The Demon of Self-Doubt

It’s a perfectly fine afternoon. I just had a chocolate chip cookie. It was delicious. Not right out of the oven, unfortunately, but still chewy even on the edges. My lone regret is that I only got two and should have trusted my impulse to get six. The sun is setting. The breeze is gentle. I turn down the alley on the way home and halfway down, it’s there. It was hiding behind the dumpster and startled me by jumping out. Dusk is fast approaching and I think I should turn and run back, not for the cookies but for my self-preservation. It’s too late. It’s got me: the Demon of Self-Doubt. Immediately I am in its clutches, under its attack. “Who are you to tell stories!” Ouch. “You have nothing to say to the world!” Bam. Right in the balls. “You’re boring!” Slap in the face. “You could do so many other things and have stability and success!” I drop to my knees. “You’re wasting your time!” A blow to the head. I’m seeing stars. “What about your family? How will you live when you’re old? You’ll never pay your student debt! You’ll never own a home!” I’m bleeding now.
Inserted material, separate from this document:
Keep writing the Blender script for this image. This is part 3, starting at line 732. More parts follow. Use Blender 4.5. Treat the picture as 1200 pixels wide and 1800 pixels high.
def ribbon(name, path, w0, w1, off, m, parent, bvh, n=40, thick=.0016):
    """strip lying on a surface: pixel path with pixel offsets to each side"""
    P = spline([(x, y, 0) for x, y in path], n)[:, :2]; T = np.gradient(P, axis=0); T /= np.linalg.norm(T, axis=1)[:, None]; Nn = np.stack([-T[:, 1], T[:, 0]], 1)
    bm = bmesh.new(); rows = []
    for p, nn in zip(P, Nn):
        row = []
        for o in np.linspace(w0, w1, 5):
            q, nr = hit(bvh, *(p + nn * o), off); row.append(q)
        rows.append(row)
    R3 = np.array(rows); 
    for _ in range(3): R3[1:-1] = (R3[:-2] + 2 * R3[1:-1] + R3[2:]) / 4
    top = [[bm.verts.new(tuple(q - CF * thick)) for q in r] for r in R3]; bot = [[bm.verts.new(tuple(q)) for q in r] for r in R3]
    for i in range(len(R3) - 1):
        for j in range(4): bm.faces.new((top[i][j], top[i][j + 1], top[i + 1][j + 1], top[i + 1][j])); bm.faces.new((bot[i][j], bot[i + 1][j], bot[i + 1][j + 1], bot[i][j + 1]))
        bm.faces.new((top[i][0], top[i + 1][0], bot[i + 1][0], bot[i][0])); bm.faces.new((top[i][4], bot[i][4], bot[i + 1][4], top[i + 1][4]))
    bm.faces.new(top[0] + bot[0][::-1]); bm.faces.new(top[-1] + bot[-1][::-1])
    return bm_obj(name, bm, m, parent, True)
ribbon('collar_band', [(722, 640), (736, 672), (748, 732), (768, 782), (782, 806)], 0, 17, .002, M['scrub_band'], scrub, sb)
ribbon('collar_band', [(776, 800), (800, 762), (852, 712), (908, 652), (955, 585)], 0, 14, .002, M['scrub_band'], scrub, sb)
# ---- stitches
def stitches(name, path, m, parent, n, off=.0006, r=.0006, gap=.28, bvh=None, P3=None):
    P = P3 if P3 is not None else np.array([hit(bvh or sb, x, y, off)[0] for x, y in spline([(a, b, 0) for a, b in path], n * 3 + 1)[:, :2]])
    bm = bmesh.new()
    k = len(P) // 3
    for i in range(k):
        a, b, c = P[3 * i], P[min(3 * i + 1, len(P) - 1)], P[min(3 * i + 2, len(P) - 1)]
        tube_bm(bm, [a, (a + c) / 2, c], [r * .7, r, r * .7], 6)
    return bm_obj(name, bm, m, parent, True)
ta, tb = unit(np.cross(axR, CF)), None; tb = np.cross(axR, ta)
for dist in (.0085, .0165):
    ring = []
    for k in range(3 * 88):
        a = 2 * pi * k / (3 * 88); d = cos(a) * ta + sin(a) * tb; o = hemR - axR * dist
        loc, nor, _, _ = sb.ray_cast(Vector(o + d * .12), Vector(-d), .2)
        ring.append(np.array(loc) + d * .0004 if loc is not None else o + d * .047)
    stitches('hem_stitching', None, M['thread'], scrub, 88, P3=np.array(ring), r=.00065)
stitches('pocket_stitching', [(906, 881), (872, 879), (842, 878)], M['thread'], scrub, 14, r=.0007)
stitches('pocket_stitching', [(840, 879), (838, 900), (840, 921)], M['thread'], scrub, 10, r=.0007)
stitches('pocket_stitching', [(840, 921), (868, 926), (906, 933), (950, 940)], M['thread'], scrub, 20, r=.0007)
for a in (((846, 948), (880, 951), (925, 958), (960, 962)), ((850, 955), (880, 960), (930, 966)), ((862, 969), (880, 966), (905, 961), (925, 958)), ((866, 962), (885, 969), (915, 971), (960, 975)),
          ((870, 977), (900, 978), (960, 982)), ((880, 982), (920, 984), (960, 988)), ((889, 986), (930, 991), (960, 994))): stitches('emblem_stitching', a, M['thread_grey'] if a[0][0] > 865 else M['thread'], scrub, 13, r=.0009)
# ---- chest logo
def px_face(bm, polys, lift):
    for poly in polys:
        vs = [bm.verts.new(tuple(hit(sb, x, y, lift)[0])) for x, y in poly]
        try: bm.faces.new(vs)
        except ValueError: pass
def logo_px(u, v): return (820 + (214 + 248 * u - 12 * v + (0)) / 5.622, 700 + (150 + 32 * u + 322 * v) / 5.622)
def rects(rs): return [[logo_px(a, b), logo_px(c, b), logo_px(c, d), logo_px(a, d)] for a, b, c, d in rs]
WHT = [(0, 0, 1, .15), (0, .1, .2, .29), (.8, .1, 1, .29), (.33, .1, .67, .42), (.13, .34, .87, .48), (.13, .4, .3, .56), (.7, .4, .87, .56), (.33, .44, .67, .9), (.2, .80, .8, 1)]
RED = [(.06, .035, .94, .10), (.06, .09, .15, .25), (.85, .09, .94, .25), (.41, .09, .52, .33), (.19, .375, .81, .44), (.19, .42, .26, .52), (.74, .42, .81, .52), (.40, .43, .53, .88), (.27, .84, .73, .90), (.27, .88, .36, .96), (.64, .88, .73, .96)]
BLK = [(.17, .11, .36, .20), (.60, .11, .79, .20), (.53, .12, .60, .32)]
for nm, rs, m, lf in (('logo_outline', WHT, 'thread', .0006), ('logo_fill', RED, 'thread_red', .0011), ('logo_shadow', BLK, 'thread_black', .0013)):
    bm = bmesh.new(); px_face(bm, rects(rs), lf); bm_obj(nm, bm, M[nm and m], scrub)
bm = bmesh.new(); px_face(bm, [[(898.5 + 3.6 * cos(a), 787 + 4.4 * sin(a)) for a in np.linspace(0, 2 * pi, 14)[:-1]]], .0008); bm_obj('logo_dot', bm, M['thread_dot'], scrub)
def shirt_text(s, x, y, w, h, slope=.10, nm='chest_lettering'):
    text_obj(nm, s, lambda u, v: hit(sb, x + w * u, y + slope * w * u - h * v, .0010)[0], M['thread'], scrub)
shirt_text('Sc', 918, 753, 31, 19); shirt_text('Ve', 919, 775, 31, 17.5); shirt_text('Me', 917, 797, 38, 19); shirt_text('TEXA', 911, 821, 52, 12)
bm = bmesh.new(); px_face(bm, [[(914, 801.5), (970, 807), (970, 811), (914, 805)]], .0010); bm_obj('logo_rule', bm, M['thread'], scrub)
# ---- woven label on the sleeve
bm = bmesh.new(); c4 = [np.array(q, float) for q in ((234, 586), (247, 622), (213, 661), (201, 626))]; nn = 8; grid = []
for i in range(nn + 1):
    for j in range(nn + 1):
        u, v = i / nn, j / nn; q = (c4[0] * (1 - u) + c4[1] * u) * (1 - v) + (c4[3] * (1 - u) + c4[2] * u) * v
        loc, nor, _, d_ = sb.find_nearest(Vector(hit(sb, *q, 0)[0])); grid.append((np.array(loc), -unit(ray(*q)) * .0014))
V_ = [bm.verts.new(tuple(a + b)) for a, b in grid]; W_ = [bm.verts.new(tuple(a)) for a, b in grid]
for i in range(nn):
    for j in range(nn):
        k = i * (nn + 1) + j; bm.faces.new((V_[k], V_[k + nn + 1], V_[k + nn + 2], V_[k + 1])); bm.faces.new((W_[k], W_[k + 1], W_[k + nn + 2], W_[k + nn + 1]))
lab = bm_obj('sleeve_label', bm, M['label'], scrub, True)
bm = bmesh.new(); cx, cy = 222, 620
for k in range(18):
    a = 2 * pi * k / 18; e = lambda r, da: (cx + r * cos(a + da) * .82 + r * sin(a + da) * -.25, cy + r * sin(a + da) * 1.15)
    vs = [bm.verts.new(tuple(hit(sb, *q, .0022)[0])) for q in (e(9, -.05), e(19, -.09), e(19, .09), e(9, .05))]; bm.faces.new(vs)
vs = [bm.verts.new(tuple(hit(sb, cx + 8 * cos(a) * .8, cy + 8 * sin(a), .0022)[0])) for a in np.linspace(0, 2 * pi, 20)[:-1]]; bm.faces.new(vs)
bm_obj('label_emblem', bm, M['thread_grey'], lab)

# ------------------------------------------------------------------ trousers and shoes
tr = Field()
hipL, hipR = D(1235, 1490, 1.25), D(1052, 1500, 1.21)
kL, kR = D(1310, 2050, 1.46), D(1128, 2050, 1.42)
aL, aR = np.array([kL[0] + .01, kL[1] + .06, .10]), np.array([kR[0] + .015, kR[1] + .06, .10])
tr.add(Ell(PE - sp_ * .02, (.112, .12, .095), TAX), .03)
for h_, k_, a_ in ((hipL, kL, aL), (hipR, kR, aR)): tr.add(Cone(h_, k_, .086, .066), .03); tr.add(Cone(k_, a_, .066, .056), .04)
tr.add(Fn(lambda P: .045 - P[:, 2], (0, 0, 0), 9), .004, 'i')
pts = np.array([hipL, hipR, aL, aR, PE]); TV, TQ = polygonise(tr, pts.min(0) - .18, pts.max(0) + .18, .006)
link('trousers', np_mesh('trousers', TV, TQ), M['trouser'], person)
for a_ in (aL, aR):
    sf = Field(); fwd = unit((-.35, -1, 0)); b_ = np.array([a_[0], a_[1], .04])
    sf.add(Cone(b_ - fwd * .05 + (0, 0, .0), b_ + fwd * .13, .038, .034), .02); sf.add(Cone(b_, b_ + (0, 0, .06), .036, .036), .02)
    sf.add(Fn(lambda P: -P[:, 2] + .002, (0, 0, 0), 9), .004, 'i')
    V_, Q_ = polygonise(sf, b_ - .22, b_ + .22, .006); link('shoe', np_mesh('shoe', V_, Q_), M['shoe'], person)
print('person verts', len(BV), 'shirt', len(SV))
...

The Demon of Self-Doubt is unleashed. I usually can avoid it in this alley. But it’s got me and it’s ugly this time. But at the height of my pain, I refuse. There is no other way but through to the other end of the alley. There is no other way home. I reach down into my belt and grab my sword. Until this moment, I do not even know I have a sword, but indeed I do and it’s a Vorpal sword at that. I grip it and it’s about to go snicker snack on that Demon. The Demon of Self-Doubt doesn’t know because it’s too busy laughing at me. Its biggest weakness is its mockery. In one motion, I have pulled it out and slashed the snickering beast across the chest. It is stunned and in its moment of hesitation I drive the sword straight through the place where its heart is supposed to be. This is not sport. I do not waste time. I have stories to write. It’s night now. The moon is looking down upon me. I drop the sword, step over the Demon of Self-Doubt, and walk to the other side of the alley by its glow.